Wyn Hornbuckle, a Justice Department spokesman, declined to say whether the government would comply with the ruling or file an appeal.
“We’re reviewing the ruling and will decline to comment,” he said.
But Jonathan Hafetz, the lead A.C.L.U. attorney on the case, praised the judge’s decision.
“This is a landmark ruling that rejects the Trump administration’s unprecedented attempt to block an American citizen from challenging his executive imprisonment,” Mr. Hafetz said. “Ensuring citizens detained by the government have access to a lawyer and a court is essential to preserving the Constitution and the rule of law in America.”
National security officials initially wanted to prosecute the man in an American court for providing material support for terrorism, according to officials. But that proved difficult because of a lack of courtroom-admissible evidence — in part because questioning of him ceased after he was read his rights and asked for a lawyer.
The New York Times reported last week that officials have now decided to try to transfer the man to Saudi Arabia, according to officials. That decision was reached on Dec. 15 at a meeting of the National Security Council’s “deputies committee,” which is composed of the No. 2 officials of national security departments and agencies.

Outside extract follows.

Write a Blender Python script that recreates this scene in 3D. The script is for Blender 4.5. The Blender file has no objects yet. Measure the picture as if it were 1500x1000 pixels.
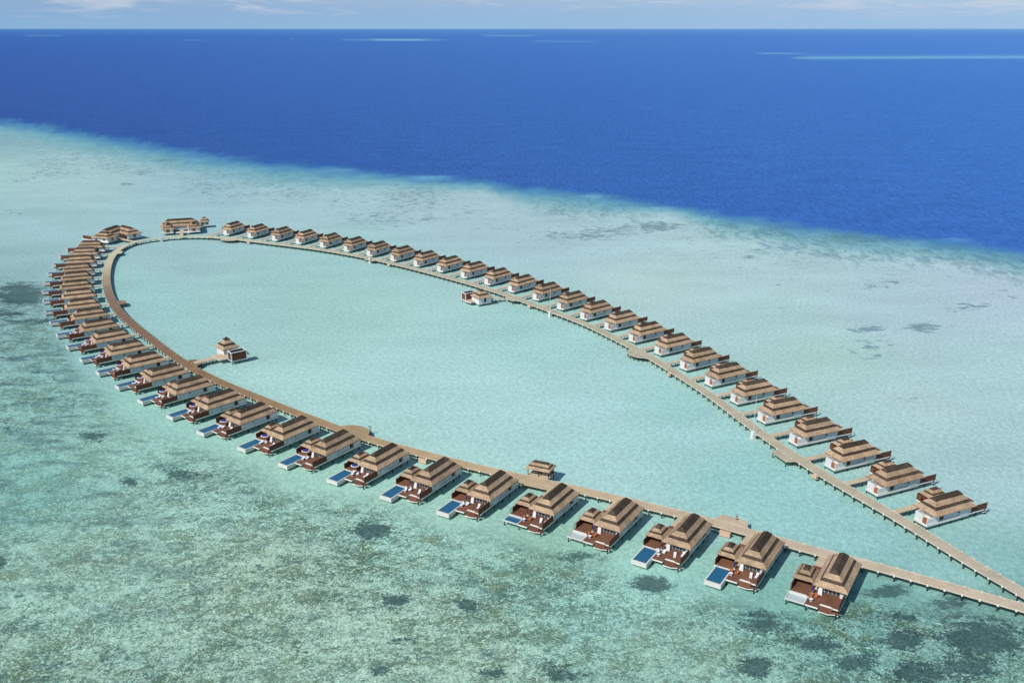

Such a transfer would be contingent on diplomatic assurances. Other repatriations and resettlements of former Guantánamo Bay detainees have typically included promises not to let former detainees travel abroad and other security measures. Saudi Arabia also runs a custodial rehabilitation program for low-level Islamist extremists.
It is not clear whether the United States government would seek to make the man renounce his American citizenship — and with it his right to enter the United States — as part of any such transfer. In 2004, when the Bush administration sent to Saudi Arabia a Guantánamo detainee who similarly was born on American soil to visiting Saudi parents, the detainee, Yaser E. Hamdi, agreed to renounce his citizenship as part of the deal. But by then, Mr. Hamdi had a lawyer.
Mr. Hafetz filed last week’s Times article with the court in support of the A.C.L.U. request for immediate access to the man, and Judge Chutkan on Friday ordered the government to respond. The Justice Department told her later that day that no official has talked with the detainee about renouncing his citizenship.
But it also told the judge that “there appears to be no case law suggesting that an individual must be provided counsel before he relinquishes citizenship.”